◆ DATASET EXCERPT:
——
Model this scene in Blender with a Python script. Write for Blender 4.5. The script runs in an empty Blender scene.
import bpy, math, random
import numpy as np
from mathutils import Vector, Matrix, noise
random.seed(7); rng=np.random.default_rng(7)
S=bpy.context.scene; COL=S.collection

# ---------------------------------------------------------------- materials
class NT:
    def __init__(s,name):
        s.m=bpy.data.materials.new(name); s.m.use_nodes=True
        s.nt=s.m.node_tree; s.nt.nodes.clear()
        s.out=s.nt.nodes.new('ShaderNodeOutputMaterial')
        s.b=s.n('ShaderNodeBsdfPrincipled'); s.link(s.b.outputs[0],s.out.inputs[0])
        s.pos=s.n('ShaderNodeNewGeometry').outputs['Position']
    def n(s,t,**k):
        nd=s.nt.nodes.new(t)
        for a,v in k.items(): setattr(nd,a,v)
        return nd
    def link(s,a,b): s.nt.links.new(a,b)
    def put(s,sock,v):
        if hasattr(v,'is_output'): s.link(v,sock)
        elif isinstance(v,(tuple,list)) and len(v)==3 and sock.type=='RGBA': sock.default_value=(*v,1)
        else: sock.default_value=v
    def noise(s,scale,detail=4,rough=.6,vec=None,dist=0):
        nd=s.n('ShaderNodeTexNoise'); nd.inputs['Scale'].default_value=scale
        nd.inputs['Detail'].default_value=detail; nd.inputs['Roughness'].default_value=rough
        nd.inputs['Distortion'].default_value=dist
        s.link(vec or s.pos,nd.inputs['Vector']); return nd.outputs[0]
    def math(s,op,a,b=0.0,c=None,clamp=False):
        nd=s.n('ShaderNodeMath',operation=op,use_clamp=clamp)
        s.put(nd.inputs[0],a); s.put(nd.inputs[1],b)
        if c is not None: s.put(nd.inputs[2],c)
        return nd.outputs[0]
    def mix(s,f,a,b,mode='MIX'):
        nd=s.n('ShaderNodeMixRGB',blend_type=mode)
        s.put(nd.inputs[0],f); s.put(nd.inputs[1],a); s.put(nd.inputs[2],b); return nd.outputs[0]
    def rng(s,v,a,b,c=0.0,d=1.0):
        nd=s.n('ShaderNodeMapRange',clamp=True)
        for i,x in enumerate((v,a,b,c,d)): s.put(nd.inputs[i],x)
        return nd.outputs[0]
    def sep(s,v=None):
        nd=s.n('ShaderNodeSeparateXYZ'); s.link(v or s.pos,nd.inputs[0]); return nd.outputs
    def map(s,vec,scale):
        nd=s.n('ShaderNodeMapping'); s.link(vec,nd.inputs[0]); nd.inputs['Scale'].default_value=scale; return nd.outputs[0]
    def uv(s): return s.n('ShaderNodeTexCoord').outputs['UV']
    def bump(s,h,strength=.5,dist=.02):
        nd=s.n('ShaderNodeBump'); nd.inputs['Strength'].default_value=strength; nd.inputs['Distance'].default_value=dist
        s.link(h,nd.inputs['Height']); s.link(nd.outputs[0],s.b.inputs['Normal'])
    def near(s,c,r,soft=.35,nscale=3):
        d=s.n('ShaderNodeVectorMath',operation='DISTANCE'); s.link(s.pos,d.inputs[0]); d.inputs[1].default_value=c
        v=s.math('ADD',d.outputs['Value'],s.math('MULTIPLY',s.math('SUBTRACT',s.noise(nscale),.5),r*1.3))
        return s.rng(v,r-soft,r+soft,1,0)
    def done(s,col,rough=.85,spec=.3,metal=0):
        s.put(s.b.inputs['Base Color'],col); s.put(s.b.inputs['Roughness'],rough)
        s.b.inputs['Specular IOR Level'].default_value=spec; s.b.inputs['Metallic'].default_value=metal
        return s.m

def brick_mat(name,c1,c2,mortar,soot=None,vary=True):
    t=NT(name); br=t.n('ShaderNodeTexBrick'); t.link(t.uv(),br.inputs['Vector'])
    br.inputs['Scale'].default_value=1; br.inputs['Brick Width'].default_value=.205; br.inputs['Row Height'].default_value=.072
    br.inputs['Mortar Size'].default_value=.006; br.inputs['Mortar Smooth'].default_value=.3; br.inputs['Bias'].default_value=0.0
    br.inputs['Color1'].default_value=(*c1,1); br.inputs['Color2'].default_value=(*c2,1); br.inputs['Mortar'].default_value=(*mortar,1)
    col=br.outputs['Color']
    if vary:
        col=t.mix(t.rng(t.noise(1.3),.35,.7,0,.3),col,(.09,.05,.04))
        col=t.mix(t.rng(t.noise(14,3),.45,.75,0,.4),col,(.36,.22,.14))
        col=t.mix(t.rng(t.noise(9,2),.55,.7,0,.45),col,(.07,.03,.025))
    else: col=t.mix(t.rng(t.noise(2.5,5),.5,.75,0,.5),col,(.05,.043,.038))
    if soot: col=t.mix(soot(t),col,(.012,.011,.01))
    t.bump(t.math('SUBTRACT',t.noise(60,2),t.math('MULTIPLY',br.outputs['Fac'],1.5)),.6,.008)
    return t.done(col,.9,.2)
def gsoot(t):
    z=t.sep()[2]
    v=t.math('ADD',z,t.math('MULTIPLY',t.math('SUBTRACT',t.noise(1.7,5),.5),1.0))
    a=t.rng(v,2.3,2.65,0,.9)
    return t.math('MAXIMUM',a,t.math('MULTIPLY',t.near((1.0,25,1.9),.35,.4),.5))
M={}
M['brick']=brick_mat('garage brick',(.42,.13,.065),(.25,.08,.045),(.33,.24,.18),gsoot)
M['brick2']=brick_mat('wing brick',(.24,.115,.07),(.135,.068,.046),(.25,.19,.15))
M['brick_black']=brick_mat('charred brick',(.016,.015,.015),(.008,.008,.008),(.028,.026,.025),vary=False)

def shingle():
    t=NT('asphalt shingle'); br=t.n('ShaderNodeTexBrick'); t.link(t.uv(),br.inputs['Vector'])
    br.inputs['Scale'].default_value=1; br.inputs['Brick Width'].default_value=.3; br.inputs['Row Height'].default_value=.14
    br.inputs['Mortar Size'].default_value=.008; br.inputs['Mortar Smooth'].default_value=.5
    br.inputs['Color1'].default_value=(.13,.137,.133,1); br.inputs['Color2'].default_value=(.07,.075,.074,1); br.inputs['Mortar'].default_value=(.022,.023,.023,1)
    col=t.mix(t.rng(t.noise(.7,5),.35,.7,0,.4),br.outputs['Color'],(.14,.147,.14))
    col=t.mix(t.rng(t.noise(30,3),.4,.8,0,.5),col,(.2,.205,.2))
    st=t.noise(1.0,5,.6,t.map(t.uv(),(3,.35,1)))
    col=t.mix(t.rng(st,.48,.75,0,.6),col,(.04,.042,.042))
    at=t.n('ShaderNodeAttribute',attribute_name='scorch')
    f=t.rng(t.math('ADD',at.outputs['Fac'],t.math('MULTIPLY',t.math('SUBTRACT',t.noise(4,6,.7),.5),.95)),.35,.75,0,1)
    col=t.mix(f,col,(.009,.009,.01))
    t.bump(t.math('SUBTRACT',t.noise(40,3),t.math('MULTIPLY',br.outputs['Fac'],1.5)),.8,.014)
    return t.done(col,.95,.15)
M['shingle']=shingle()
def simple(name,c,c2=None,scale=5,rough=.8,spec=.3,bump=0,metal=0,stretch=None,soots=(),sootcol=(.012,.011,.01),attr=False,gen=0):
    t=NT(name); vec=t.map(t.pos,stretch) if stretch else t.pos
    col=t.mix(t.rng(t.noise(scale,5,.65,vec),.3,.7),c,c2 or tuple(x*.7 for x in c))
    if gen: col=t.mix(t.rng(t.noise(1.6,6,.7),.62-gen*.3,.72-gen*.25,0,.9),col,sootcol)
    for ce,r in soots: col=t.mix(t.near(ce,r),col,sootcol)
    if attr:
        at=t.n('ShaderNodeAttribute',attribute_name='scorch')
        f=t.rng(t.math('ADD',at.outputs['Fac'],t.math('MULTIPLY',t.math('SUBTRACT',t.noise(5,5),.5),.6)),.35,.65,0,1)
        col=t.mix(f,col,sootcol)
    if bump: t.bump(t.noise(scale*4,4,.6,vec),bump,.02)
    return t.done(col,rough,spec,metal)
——
Please print exactly what appears from the first line of the data through the line with "S=bpy.context.scene; COL=S.collection", including both of those lines and nothing past them.

Model this scene in Blender with a Python script. Write for Blender 4.5. The script runs in an empty Blender scene.
import bpy, math, random
import numpy as np
from mathutils import Vector, Matrix, noise
random.seed(7); rng=np.random.default_rng(7)
S=bpy.context.scene; COL=S.collection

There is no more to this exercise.